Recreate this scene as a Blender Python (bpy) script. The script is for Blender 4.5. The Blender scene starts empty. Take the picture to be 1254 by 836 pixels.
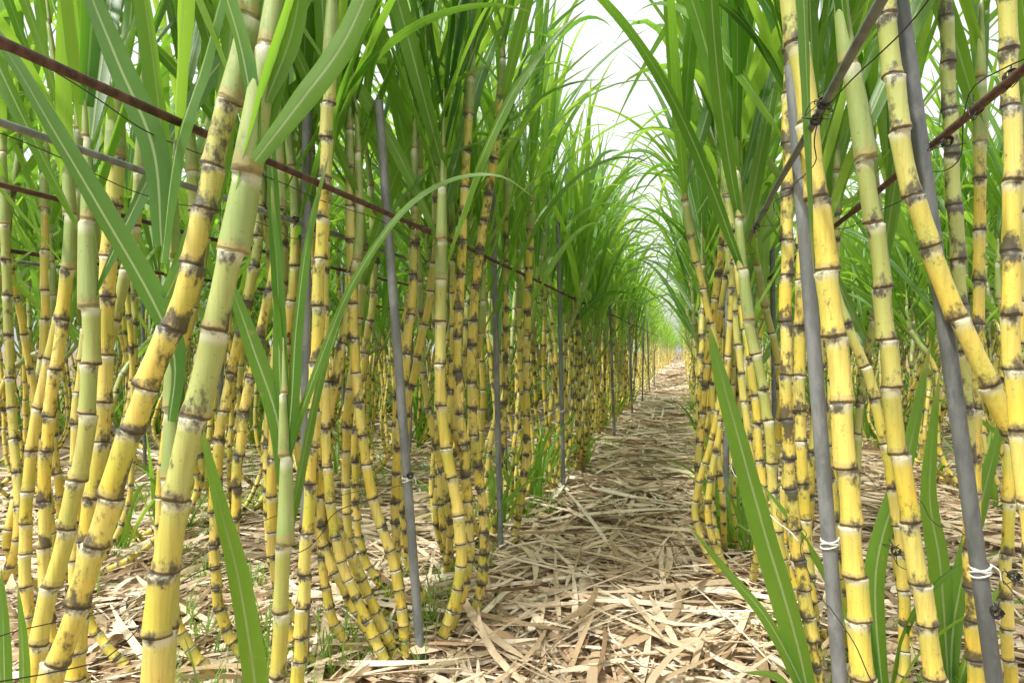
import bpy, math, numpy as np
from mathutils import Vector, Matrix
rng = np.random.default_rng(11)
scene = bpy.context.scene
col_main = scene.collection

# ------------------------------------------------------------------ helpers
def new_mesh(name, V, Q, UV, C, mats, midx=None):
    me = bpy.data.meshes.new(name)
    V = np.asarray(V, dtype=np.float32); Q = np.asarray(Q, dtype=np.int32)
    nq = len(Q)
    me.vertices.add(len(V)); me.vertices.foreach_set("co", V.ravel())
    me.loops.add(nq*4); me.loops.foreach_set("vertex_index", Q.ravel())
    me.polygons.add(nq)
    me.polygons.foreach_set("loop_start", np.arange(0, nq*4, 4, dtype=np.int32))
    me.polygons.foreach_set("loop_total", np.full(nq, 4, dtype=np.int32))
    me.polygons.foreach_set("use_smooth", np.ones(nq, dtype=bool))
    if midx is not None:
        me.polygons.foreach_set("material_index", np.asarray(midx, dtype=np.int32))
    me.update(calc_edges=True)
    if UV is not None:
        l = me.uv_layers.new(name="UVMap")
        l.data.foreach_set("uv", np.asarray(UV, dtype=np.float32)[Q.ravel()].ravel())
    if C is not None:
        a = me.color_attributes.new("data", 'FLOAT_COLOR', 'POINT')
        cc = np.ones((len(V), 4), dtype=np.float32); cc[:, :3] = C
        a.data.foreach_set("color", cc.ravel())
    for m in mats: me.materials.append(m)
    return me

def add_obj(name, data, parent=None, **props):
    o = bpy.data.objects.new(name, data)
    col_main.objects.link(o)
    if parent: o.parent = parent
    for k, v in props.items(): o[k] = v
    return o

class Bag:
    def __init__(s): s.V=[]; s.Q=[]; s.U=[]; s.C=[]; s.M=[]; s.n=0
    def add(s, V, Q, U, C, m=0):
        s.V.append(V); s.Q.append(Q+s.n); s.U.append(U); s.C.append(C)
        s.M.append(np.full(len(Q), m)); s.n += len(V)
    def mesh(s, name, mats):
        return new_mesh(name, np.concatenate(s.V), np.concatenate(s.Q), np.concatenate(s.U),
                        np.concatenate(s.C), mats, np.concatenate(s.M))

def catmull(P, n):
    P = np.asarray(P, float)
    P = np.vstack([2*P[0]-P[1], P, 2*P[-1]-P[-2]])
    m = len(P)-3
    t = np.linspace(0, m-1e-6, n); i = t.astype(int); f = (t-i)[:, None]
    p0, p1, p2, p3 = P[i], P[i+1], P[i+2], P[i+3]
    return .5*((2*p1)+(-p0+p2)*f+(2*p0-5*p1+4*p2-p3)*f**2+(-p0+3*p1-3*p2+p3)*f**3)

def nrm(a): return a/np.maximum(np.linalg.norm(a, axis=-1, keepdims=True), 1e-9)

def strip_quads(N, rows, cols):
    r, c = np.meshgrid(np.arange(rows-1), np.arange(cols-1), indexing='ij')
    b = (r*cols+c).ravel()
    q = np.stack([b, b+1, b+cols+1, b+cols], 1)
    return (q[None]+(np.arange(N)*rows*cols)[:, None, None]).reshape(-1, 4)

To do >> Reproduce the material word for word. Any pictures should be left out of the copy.

Task result >>
Recreate this scene as a Blender Python (bpy) script. The script is for Blender 4.5. The Blender scene starts empty. Take the picture to be 1254 by 836 pixels.
import bpy, math, numpy as np
from mathutils import Vector, Matrix
rng = np.random.default_rng(11)
scene = bpy.context.scene
col_main = scene.collection

# ------------------------------------------------------------------ helpers
def new_mesh(name, V, Q, UV, C, mats, midx=None):
    me = bpy.data.meshes.new(name)
    V = np.asarray(V, dtype=np.float32); Q = np.asarray(Q, dtype=np.int32)
    nq = len(Q)
    me.vertices.add(len(V)); me.vertices.foreach_set("co", V.ravel())
    me.loops.add(nq*4); me.loops.foreach_set("vertex_index", Q.ravel())
    me.polygons.add(nq)
    me.polygons.foreach_set("loop_start", np.arange(0, nq*4, 4, dtype=np.int32))
    me.polygons.foreach_set("loop_total", np.full(nq, 4, dtype=np.int32))
    me.polygons.foreach_set("use_smooth", np.ones(nq, dtype=bool))
    if midx is not None:
        me.polygons.foreach_set("material_index", np.asarray(midx, dtype=np.int32))
    me.update(calc_edges=True)
    if UV is not None:
        l = me.uv_layers.new(name="UVMap")
        l.data.foreach_set("uv", np.asarray(UV, dtype=np.float32)[Q.ravel()].ravel())
    if C is not None:
        a = me.color_attributes.new("data", 'FLOAT_COLOR', 'POINT')
        cc = np.ones((len(V), 4), dtype=np.float32); cc[:, :3] = C
        a.data.foreach_set("color", cc.ravel())
    for m in mats: me.materials.append(m)
    return me

def add_obj(name, data, parent=None, **props):
    o = bpy.data.objects.new(name, data)
    col_main.objects.link(o)
    if parent: o.parent = parent
    for k, v in props.items(): o[k] = v
    return o

class Bag:
    def __init__(s): s.V=[]; s.Q=[]; s.U=[]; s.C=[]; s.M=[]; s.n=0
    def add(s, V, Q, U, C, m=0):
        s.V.append(V); s.Q.append(Q+s.n); s.U.append(U); s.C.append(C)
        s.M.append(np.full(len(Q), m)); s.n += len(V)
    def mesh(s, name, mats):
        return new_mesh(name, np.concatenate(s.V), np.concatenate(s.Q), np.concatenate(s.U),
                        np.concatenate(s.C), mats, np.concatenate(s.M))

def catmull(P, n):
    P = np.asarray(P, float)
    P = np.vstack([2*P[0]-P[1], P, 2*P[-1]-P[-2]])
    m = len(P)-3
    t = np.linspace(0, m-1e-6, n); i = t.astype(int); f = (t-i)[:, None]
    p0, p1, p2, p3 = P[i], P[i+1], P[i+2], P[i+3]
    return .5*((2*p1)+(-p0+p2)*f+(2*p0-5*p1+4*p2-p3)*f**2+(-p0+3*p1-3*p2+p3)*f**3)

def nrm(a): return a/np.maximum(np.linalg.norm(a, axis=-1, keepdims=True), 1e-9)

def strip_quads(N, rows, cols):
    r, c = np.meshgrid(np.arange(rows-1), np.arange(cols-1), indexing='ij')
    b = (r*cols+c).ravel()
    q = np.stack([b, b+1, b+cols+1, b+cols], 1)
    return (q[None]+(np.arange(N)*rows*cols)[:, None, None]).reshape(-1, 4)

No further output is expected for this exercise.